Tuesday, November 04, 2008

My fear of fear politics

The day before the election, I took a break from calling folks in Virginia and Ohio for Sen. Obama to get my haircut. At 42, it takes a really creative barber to make it actually seem like work, but I feel terrible when what little hair I have gets shaggy.

I went to a Hair Cuttery in the suburbs of Chicago wearing an "Obama '08" sweatshirt. I sat down in the chair and listened as my stylist, Kara, told me that Obama was a Muslim, and that she wasn't even sure he was an American citizen because no one has seen his birth certificate.

She told me that she listens to Fox News each morning. "It's like my alarm clock," she said.

Looking for common ground, we both agreed that we would be happy when the election was over because we were tired of all of the smear ads on the radio and TV.

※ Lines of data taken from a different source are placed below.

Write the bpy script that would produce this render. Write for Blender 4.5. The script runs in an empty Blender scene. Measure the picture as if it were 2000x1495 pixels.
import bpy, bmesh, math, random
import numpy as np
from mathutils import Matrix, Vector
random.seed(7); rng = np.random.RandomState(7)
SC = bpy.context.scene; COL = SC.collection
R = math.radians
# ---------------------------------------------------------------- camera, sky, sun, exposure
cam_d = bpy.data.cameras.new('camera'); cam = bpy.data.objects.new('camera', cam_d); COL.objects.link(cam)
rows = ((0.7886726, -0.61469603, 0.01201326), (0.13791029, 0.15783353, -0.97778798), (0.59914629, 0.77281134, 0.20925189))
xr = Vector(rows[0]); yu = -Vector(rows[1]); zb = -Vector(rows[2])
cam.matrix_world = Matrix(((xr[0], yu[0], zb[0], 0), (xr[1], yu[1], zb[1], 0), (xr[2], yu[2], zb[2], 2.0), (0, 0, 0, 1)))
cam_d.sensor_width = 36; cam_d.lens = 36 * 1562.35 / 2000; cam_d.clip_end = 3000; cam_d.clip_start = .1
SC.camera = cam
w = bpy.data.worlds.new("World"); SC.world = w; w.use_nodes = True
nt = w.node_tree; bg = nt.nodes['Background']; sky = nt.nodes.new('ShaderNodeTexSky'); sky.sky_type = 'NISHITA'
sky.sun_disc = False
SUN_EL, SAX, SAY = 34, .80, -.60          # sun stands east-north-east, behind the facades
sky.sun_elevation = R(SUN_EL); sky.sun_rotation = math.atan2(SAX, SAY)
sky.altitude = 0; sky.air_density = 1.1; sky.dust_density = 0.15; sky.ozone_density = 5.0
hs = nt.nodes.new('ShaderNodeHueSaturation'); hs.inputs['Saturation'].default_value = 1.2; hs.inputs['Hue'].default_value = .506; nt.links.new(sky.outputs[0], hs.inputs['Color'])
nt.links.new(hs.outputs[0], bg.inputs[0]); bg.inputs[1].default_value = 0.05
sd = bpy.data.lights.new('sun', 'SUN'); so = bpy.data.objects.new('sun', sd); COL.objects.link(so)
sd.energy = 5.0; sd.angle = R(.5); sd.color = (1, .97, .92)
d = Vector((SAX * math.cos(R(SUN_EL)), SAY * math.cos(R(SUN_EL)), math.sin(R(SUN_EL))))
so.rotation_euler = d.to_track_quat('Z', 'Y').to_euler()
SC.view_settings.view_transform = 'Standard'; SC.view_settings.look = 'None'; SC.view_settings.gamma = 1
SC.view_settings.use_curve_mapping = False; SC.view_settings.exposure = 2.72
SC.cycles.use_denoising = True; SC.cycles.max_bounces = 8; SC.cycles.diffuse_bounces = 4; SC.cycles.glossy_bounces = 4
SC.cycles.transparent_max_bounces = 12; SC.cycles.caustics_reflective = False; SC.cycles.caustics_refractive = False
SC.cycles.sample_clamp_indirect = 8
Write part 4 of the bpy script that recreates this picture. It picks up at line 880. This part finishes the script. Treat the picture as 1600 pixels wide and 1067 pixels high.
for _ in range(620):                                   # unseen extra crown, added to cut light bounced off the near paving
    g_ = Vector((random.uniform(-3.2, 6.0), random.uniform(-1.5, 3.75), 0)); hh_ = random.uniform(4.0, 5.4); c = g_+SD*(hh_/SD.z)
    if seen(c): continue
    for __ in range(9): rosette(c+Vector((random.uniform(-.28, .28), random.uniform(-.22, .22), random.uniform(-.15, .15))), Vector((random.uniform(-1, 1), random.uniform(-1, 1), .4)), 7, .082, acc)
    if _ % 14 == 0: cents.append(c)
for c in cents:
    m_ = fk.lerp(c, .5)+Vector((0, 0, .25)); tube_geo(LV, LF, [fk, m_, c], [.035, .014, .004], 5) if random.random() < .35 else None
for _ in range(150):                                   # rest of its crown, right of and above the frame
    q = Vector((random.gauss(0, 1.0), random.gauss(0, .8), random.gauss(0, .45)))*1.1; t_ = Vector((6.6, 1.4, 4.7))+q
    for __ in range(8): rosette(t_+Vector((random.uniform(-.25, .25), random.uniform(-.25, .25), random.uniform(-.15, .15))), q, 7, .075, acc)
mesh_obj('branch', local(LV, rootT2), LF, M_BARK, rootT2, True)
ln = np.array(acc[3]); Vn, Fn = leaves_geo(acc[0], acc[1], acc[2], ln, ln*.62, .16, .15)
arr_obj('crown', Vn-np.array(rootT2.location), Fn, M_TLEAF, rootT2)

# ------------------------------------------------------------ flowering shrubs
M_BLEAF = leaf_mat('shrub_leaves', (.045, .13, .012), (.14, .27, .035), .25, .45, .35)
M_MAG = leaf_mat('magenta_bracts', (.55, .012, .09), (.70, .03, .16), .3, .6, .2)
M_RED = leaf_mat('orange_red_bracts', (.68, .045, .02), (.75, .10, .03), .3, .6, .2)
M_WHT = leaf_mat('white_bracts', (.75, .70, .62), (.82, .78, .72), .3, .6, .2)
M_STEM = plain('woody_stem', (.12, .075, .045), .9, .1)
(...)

The thing that surprised me was when we started talking about the economy. Now I don't have any independent varification of Kara's story, but this is what she told me:

"We're one of those family's that shouldn't have gotten a loan. My husband's dad died and left us $100,000. So we had $50,000 for a down payment. The mortgage company said, 'Great. Here's a house' and never even looked at whether we could afford the payments.

"We've been doing everything we can to keep up the payments," she told me. "We're behind on all our credit cards and now (DuPage) County is going to take the house if we don't come up with $4,000 for the property taxes. We tried to get the mortgage company to escrow the taxes, but they said, 'We'd need you to give us $4,000 to do that.' If we had the four thousand, we would pay the taxes with it. The county is gonna foreclose for the taxes."

She told me that her husband got hurt and missed two months of work, but since he was new to the job, they let him go rather than pay workers comp. Kara's family doesn't have health care, and she worries that if they lose the house the kids will "have to go to a school near my mom's, (which) is filled with gang bangers and drugs."

I told her about the Mr. Obama's health care proposals. We talked about the bailout and the fallout of the market crisis. I expressed my belief that an Obama presidency would help working folks more than a McCain presidency would, but Kara insisted that she was too scared of Obama's "terrorism" to vote for him.

She's been fed a steady diet of fear and cannot see past it to recognize that it is in her own interest to vote for Democrats because "they hate America." FDR was right about fearing fear. It is the fear of terror that makes it such an affective tool.

For Kara and the millions like her who are afraid, let's hope that tomorrow's dawn brings with it hope for the country and the world.

1 comment:

The Historian said...

Glad to see you're blogging again, I miss your snark :) Are you working for Obama today?